Like? I don't use rust but I assume it's capable of utf 8 ?


The siblings are correct but also not precise in a way in which could be misleading.

Rust has one built-in string type: str, commonly written &str. This is a sequence of UTF-8 encoded bytes.

Rust also has several standard library string types:

* String is an owned version of &str. Also UTF-8.

* CString/CStr: like String and &str, but null terminated, with no specific encoding

* OsString/OsStr: an "os native" encoded string, in practice, this is the WTF-8 spec.

And of course, all sorts of user library-created string types.
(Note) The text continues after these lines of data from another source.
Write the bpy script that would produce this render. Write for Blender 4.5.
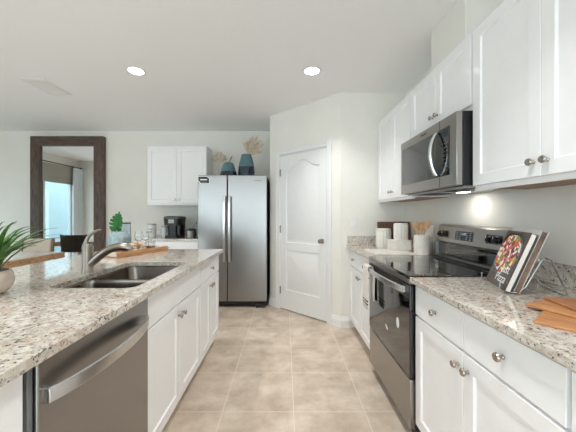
import bpy, bmesh, math, random
from mathutils import Vector, Matrix
R = math.radians
PI = math.pi
sc = bpy.context.scene
for o in list(bpy.data.objects):
    bpy.data.objects.remove(o)
C = sc.collection
random.seed(7)

# ------------------------------------------------------------ camera
CAMZ = 1.255
cam = bpy.data.cameras.new('camera')
cam.sensor_width = 36.0
cam.lens = 36.0 * 288.0 / 576.0
cam.shift_x = (288 - 285) / 576.0
cam.shift_y = -(216 - 214.5) / 576.0 * 1.0
cam.clip_start = 0.02
camo = bpy.data.objects.new('camera', cam)
camo.location = (0, 0, CAMZ)
camo.rotation_euler = (PI / 2, 0, 0)
C.objects.link(camo)
sc.camera = camo

# ------------------------------------------------------------ world, lights, exposure
w = bpy.data.worlds.new('daylight')
w.use_nodes = True
bg = w.node_tree.nodes['Background']
bg.inputs[0].default_value = (0.86, 0.93, 1.0, 1)
bg.inputs[1].default_value = 3.2
sc.world = w
sc.view_settings.view_transform = 'Standard'
sc.view_settings.look = 'None'
sc.view_settings.gamma = 1.0
sc.view_settings.use_curve_mapping = False
sc.view_settings.exposure = 0.6
sc.cycles.max_bounces = 14
sc.cycles.diffuse_bounces = 8
sc.cycles.glossy_bounces = 6
sc.cycles.transmission_bounces = 10
sc.cycles.transparent_max_bounces = 12
sc.cycles.caustics_reflective = False
sc.cycles.caustics_refractive = False
sc.cycles.sample_clamp_indirect = 6.0
sc.cycles.use_denoising = True

CEIL = 2.61
XR = 1.333      # right wall
XL = -4.6       # left wall beside the camera
XD = -5.25      # dining corner wall with the sliding door
YB = 4.685      # back wall
YR = -3.6       # wall behind the camera

def portal(name, loc, rot, sx, sy):
    l = bpy.data.lights.new(name, 'AREA')
    l.shape = 'RECTANGLE'
    l.size = sx
    l.size_y = sy
    l.cycles.is_portal = True
    o = bpy.data.objects.new(name, l)
    o.location = loc
    o.rotation_euler = rot
    C.objects.link(o)
# daylight comes in through the slider and unseen enlarged windows; the portals only guide the sampling
portal('daylight_portal', (-2.9, YR - 0.14, 1.23), (PI / 2, 0, PI), 2.9, 2.46)
portal('daylight_portal', (-0.07, YR - 0.14, 1.23), (PI / 2, 0, PI), 2.46, 2.46)
portal('daylight_portal', (XD - 0.16, 3.24, 1.03), (PI / 2, 0, -PI / 2), 2.2, 2.06)
portal('daylight_portal', (XL - 0.16, -1.3, 1.23), (PI / 2, 0, -PI / 2), 3.6, 2.46)

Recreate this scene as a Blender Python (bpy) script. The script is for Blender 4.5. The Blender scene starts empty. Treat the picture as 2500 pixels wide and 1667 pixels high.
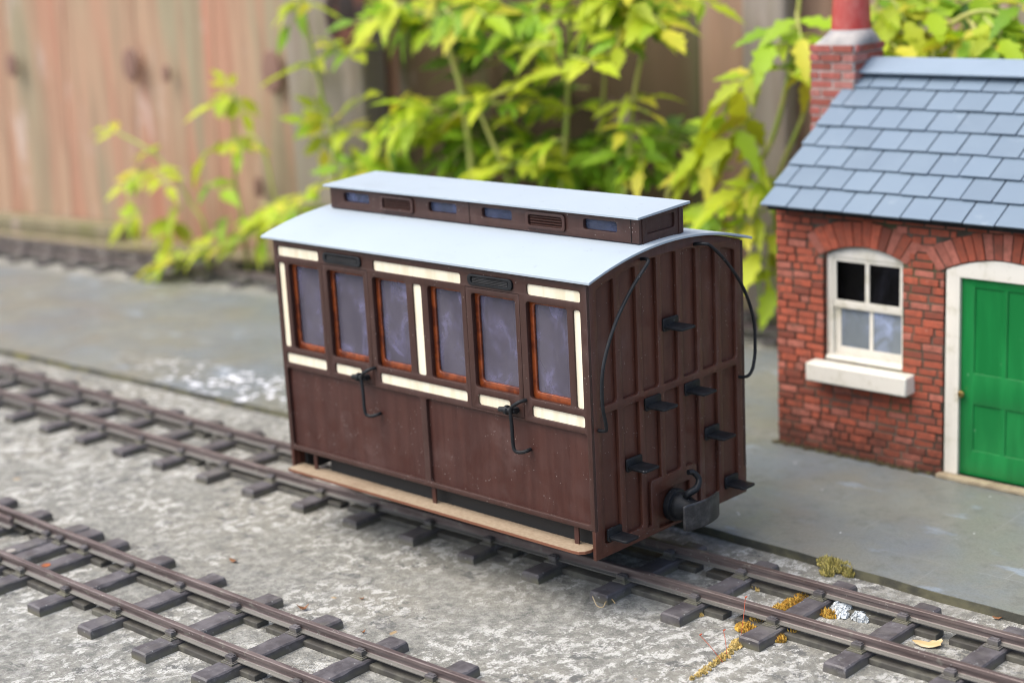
import bpy, bmesh, math, random
from mathutils import Vector, Matrix
random.seed(7)
S = 0.194            # one carriage length in metres; everything is authored in carriage lengths and scaled here
scene = bpy.context.scene
col = scene.collection

# ------------------------------------------------------------------ camera
CAM = Vector((3.16620, -2.45340, 1.30650))
RIGHT = Vector((0.725696, 0.686145, -0.050702)).normalized()
UPV = Vector((-0.132519, 0.211709, 0.968307)).normalized()
FWD = Vector((-0.675133, 0.695977, -0.244563)).normalized()
FPX = 4064.16
cd = bpy.data.cameras.new('camera')
cam = bpy.data.objects.new('camera', cd)
col.objects.link(cam)
M = Matrix((RIGHT, UPV, -FWD)).transposed().to_4x4()
M.translation = CAM * S
cam.matrix_world = M
cd.sensor_width = 36.0
cd.lens = 36.0 * FPX / 2500.0
cd.clip_start = 0.01
cd.clip_end = 200
cd.dof.use_dof = True
cd.dof.focus_distance = 3.42 * S
cd.dof.aperture_fstop = 8.0
cd.dof.aperture_blades = 0
scene.camera = cam


def ray(vx, vy):
    """direction through a point of the picture measured on a 2352 x 1568 grid"""
    k = 2500.0 / 2352.0
    return FWD + RIGHT * ((vx * k - 1250) / FPX) - UPV * ((vy * k - 833.5) / FPX)


def hit_fence(vx, vy, gap=0.0):
    """point gap in front of the fence line on that direction"""
    d = ray(vx, vy)
    # fence: y = FY + FS*x
    t = (FY - gap + FS * CAM.x - CAM.y) / (d.y - FS * d.x)
    return CAM + d * t


FY, FS = 2.53, 0.135

# ------------------------------------------------------------------ materials


class Mat:
    def __init__(self, name, rough=0.6, spec=0.5):
        self.m = bpy.data.materials.new(name)
        self.m.use_nodes = True
        self.nt = self.m.node_tree
        self.b = self.nt.nodes['Principled BSDF']
        self.b.inputs['Roughness'].default_value = rough
        self.b.inputs['Specular IOR Level'].default_value = spec

    def n(self, t, **kw):
        x = self.nt.nodes.new(t)
        for k, v in kw.items():
            setattr(x, k, v)
        return x

    def link(self, a, b):
        self.nt.links.new(a, b)

    def put(self, sock, v):
        if hasattr(v, 'is_linked'):
            self.link(v, sock)
        else:
            sock.default_value = v

    def co(self, sx=1, sy=1, sz=1, rnd=False):
        tc = self.n('ShaderNodeTexCoord')
        mp = self.n('ShaderNodeMapping')
        mp.inputs['Scale'].default_value = (sx / S, sy / S, sz / S)
        self.link(tc.outputs['Object'], mp.inputs['Vector'])
        if rnd:
            oi = self.n('ShaderNodeObjectInfo')
            mu = self.n('ShaderNodeMath', operation='MULTIPLY')
            self.link(oi.outputs['Random'], mu.inputs[0])
            mu.inputs[1].default_value = 37.0
            ad = self.n('ShaderNodeVectorMath', operation='ADD')
            self.link(mp.outputs[0], ad.inputs[0])
            self.link(mu.outputs[0], ad.inputs[1])
            return ad.outputs[0]
        return mp.outputs[0]

    def noise(self, co, scale, detail=4, rough=0.55, dist=0.0):
        x = self.n('ShaderNodeTexNoise')
        x.inputs['Scale'].default_value = scale
        x.inputs['Detail'].default_value = detail
        x.inputs['Roughness'].default_value = rough
        x.inputs['Distortion'].default_value = dist
        self.link(co, x.inputs['Vector'])
        return x.outputs['Fac']

    def voro(self, co, scale, feature='F1'):
        x = self.n('ShaderNodeTexVoronoi', feature=feature)
        x.inputs['Scale'].default_value = scale
        self.link(co, x.inputs['Vector'])
        return x.outputs['Distance']

    def step(self, f, a, b, lo=0.0, hi=1.0):
        x = self.n('ShaderNodeMapRange')
        x.interpolation_type = 'SMOOTHSTEP'
        self.put(x.inputs['Value'], f)
        x.inputs['From Min'].default_value = a
        x.inputs['From Max'].default_value = b
        x.inputs['To Min'].default_value = lo
        x.inputs['To Max'].default_value = hi
        return x.outputs['Result']

    def mul(self, a, b):
        x = self.n('ShaderNodeMath', operation='MULTIPLY')
        self.put(x.inputs[0], a)
        self.put(x.inputs[1], b)
        return x.outputs[0]

    def mix(self, f, a, b, mode='MIX'):
        x = self.n('ShaderNodeMix', data_type='RGBA', blend_type=mode)
        self.put(x.inputs[0], f)
        for s, v in ((x.inputs[6], a), (x.inputs[7], b)):
            if isinstance(v, tuple):
                v = (v[0], v[1], v[2], 1)
            self.put(s, v)
        return x.outputs[2]

    def color(self, v):
        if isinstance(v, tuple):
            v = (v[0], v[1], v[2], 1)
        self.put(self.b.inputs['Base Color'], v)
        return self

    def rough(self, v):
        self.put(self.b.inputs['Roughness'], v)
        return self

    def bump(self, h, strength=0.3, dist=0.004):
        x = self.n('ShaderNodeBump')
        x.inputs['Strength'].default_value = strength
        x.inputs['Distance'].default_value = dist * S
        self.link(h, x.inputs['Height'])
        self.link(x.outputs[0], self.b.inputs['Normal'])
        return self

    def attr(self, name='tint'):
        x = self.n('ShaderNodeAttribute', attribute_name=name)
        return x.outputs['Color']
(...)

The issue at hand isn't that there's some sort of special string type that Rust can't represent, it's that they have an existing codebase that uses a specific string type, so they're going to keep using that type for compatibility reasons, rather than one of the more usual Rust types. This means they won't have to transcode between the two types.


<3 WTF-8

If we're competing to be pedantic here, the problem is that Windows encodes paths as UTF-16 and Linux can support just about any random jumble of bytes in a path regardless of if those bytes are valid UTF-8 or not. Neither of these play nicely with Rust's "if it can be represented, it's valid" approach to code safety, so OsStr(ing) exists as a more permissive but less powerful analogue for such cases.


Rust is capable of UTF-8. It is not capable of not UTF-8. Any sequence of bytes that is not a valid UTF-8 string cannot be represented by the String type.


Rust strings enforce utf-8 encoding, yes. However, it seems Windows (which uses utf-16) allows ill-formed UTF-16, in particular it tolerates unpaired surrogates.